Do this:
Render the material again word for word, skipping the pictures in it.

↓↓↓

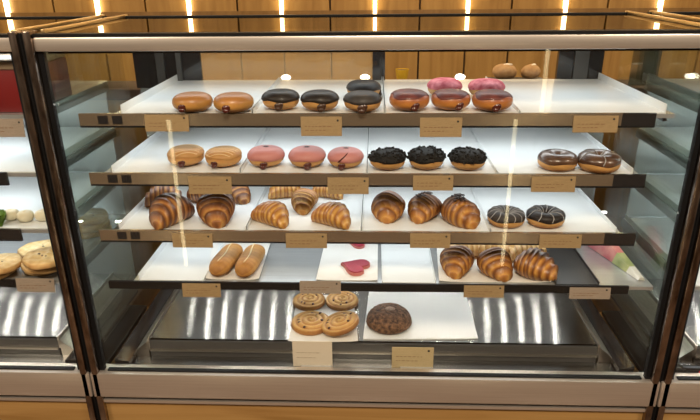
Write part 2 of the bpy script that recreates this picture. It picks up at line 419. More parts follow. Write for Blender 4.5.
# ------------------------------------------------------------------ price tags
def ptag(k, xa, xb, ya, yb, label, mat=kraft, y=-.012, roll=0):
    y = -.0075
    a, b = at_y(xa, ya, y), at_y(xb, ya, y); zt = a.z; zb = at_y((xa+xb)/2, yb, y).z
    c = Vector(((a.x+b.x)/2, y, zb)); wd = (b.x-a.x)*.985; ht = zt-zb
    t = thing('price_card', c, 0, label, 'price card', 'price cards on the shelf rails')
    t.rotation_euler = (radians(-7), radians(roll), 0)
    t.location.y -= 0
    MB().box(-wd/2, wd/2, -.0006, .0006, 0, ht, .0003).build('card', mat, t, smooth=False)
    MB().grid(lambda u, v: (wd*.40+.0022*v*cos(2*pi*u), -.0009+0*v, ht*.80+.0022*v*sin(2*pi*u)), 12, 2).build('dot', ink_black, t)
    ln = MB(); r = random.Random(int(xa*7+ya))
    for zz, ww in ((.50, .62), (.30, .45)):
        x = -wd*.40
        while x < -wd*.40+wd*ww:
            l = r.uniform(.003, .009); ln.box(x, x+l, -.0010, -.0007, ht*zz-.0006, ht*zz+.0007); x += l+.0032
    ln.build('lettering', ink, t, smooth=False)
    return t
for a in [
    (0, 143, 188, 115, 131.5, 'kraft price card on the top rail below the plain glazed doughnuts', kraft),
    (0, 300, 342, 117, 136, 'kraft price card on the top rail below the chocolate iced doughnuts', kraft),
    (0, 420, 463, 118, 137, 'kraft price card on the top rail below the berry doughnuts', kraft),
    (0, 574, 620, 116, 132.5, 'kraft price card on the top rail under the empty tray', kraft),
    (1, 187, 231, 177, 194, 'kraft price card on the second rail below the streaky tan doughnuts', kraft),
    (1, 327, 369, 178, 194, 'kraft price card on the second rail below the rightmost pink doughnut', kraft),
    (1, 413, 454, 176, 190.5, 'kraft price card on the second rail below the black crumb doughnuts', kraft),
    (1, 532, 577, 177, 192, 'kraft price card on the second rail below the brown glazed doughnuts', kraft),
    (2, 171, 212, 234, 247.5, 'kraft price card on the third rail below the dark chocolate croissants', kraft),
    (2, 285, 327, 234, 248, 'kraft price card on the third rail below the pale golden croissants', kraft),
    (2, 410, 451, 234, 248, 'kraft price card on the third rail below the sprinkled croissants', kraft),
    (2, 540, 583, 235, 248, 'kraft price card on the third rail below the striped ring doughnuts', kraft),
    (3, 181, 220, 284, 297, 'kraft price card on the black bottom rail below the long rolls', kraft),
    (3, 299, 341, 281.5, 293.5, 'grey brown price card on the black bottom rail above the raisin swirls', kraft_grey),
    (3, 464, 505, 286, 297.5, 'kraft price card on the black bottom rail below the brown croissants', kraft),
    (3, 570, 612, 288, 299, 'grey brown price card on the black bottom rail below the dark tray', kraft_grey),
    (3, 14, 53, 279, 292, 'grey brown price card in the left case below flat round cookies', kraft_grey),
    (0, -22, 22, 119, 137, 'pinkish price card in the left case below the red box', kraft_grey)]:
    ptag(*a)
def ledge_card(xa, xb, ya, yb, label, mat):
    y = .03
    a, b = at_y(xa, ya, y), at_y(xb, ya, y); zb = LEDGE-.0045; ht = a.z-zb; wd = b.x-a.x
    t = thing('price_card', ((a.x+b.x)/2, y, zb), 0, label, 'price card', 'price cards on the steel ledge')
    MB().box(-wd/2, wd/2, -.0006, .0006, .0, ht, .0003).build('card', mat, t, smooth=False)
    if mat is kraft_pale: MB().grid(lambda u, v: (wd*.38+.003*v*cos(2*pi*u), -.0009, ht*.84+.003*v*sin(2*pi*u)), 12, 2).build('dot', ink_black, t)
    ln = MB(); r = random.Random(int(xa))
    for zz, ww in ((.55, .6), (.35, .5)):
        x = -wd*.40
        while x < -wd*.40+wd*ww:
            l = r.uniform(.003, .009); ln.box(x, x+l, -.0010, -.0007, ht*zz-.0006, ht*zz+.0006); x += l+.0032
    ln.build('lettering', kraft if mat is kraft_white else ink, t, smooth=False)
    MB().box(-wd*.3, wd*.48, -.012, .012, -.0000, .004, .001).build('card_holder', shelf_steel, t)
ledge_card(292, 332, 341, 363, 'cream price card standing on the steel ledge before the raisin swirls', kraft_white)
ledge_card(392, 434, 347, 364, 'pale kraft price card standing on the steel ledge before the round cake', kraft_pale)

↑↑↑

Expected answer:
Write part 2 of the bpy script that recreates this picture. It picks up at line 419. More parts follow. Write for Blender 4.5.
# ------------------------------------------------------------------ price tags
def ptag(k, xa, xb, ya, yb, label, mat=kraft, y=-.012, roll=0):
    y = -.0075
    a, b = at_y(xa, ya, y), at_y(xb, ya, y); zt = a.z; zb = at_y((xa+xb)/2, yb, y).z
    c = Vector(((a.x+b.x)/2, y, zb)); wd = (b.x-a.x)*.985; ht = zt-zb
    t = thing('price_card', c, 0, label, 'price card', 'price cards on the shelf rails')
    t.rotation_euler = (radians(-7), radians(roll), 0)
    t.location.y -= 0
    MB().box(-wd/2, wd/2, -.0006, .0006, 0, ht, .0003).build('card', mat, t, smooth=False)
    MB().grid(lambda u, v: (wd*.40+.0022*v*cos(2*pi*u), -.0009+0*v, ht*.80+.0022*v*sin(2*pi*u)), 12, 2).build('dot', ink_black, t)
    ln = MB(); r = random.Random(int(xa*7+ya))
    for zz, ww in ((.50, .62), (.30, .45)):
        x = -wd*.40
        while x < -wd*.40+wd*ww:
            l = r.uniform(.003, .009); ln.box(x, x+l, -.0010, -.0007, ht*zz-.0006, ht*zz+.0007); x += l+.0032
    ln.build('lettering', ink, t, smooth=False)
    return t
for a in [
    (0, 143, 188, 115, 131.5, 'kraft price card on the top rail below the plain glazed doughnuts', kraft),
    (0, 300, 342, 117, 136, 'kraft price card on the top rail below the chocolate iced doughnuts', kraft),
    (0, 420, 463, 118, 137, 'kraft price card on the top rail below the berry doughnuts', kraft),
    (0, 574, 620, 116, 132.5, 'kraft price card on the top rail under the empty tray', kraft),
    (1, 187, 231, 177, 194, 'kraft price card on the second rail below the streaky tan doughnuts', kraft),
    (1, 327, 369, 178, 194, 'kraft price card on the second rail below the rightmost pink doughnut', kraft),
    (1, 413, 454, 176, 190.5, 'kraft price card on the second rail below the black crumb doughnuts', kraft),
    (1, 532, 577, 177, 192, 'kraft price card on the second rail below the brown glazed doughnuts', kraft),
    (2, 171, 212, 234, 247.5, 'kraft price card on the third rail below the dark chocolate croissants', kraft),
    (2, 285, 327, 234, 248, 'kraft price card on the third rail below the pale golden croissants', kraft),
    (2, 410, 451, 234, 248, 'kraft price card on the third rail below the sprinkled croissants', kraft),
    (2, 540, 583, 235, 248, 'kraft price card on the third rail below the striped ring doughnuts', kraft),
    (3, 181, 220, 284, 297, 'kraft price card on the black bottom rail below the long rolls', kraft),
    (3, 299, 341, 281.5, 293.5, 'grey brown price card on the black bottom rail above the raisin swirls', kraft_grey),
    (3, 464, 505, 286, 297.5, 'kraft price card on the black bottom rail below the brown croissants', kraft),
    (3, 570, 612, 288, 299, 'grey brown price card on the black bottom rail below the dark tray', kraft_grey),
    (3, 14, 53, 279, 292, 'grey brown price card in the left case below flat round cookies', kraft_grey),
    (0, -22, 22, 119, 137, 'pinkish price card in the left case below the red box', kraft_grey)]:
    ptag(*a)
def ledge_card(xa, xb, ya, yb, label, mat):
    y = .03
    a, b = at_y(xa, ya, y), at_y(xb, ya, y); zb = LEDGE-.0045; ht = a.z-zb; wd = b.x-a.x
    t = thing('price_card', ((a.x+b.x)/2, y, zb), 0, label, 'price card', 'price cards on the steel ledge')
    MB().box(-wd/2, wd/2, -.0006, .0006, .0, ht, .0003).build('card', mat, t, smooth=False)
    if mat is kraft_pale: MB().grid(lambda u, v: (wd*.38+.003*v*cos(2*pi*u), -.0009, ht*.84+.003*v*sin(2*pi*u)), 12, 2).build('dot', ink_black, t)
    ln = MB(); r = random.Random(int(xa))
    for zz, ww in ((.55, .6), (.35, .5)):
        x = -wd*.40
        while x < -wd*.40+wd*ww:
            l = r.uniform(.003, .009); ln.box(x, x+l, -.0010, -.0007, ht*zz-.0006, ht*zz+.0006); x += l+.0032
    ln.build('lettering', kraft if mat is kraft_white else ink, t, smooth=False)
    MB().box(-wd*.3, wd*.48, -.012, .012, -.0000, .004, .001).build('card_holder', shelf_steel, t)
ledge_card(292, 332, 341, 363, 'cream price card standing on the steel ledge before the raisin swirls', kraft_white)
ledge_card(392, 434, 347, 364, 'pale kraft price card standing on the steel ledge before the round cake', kraft_pale)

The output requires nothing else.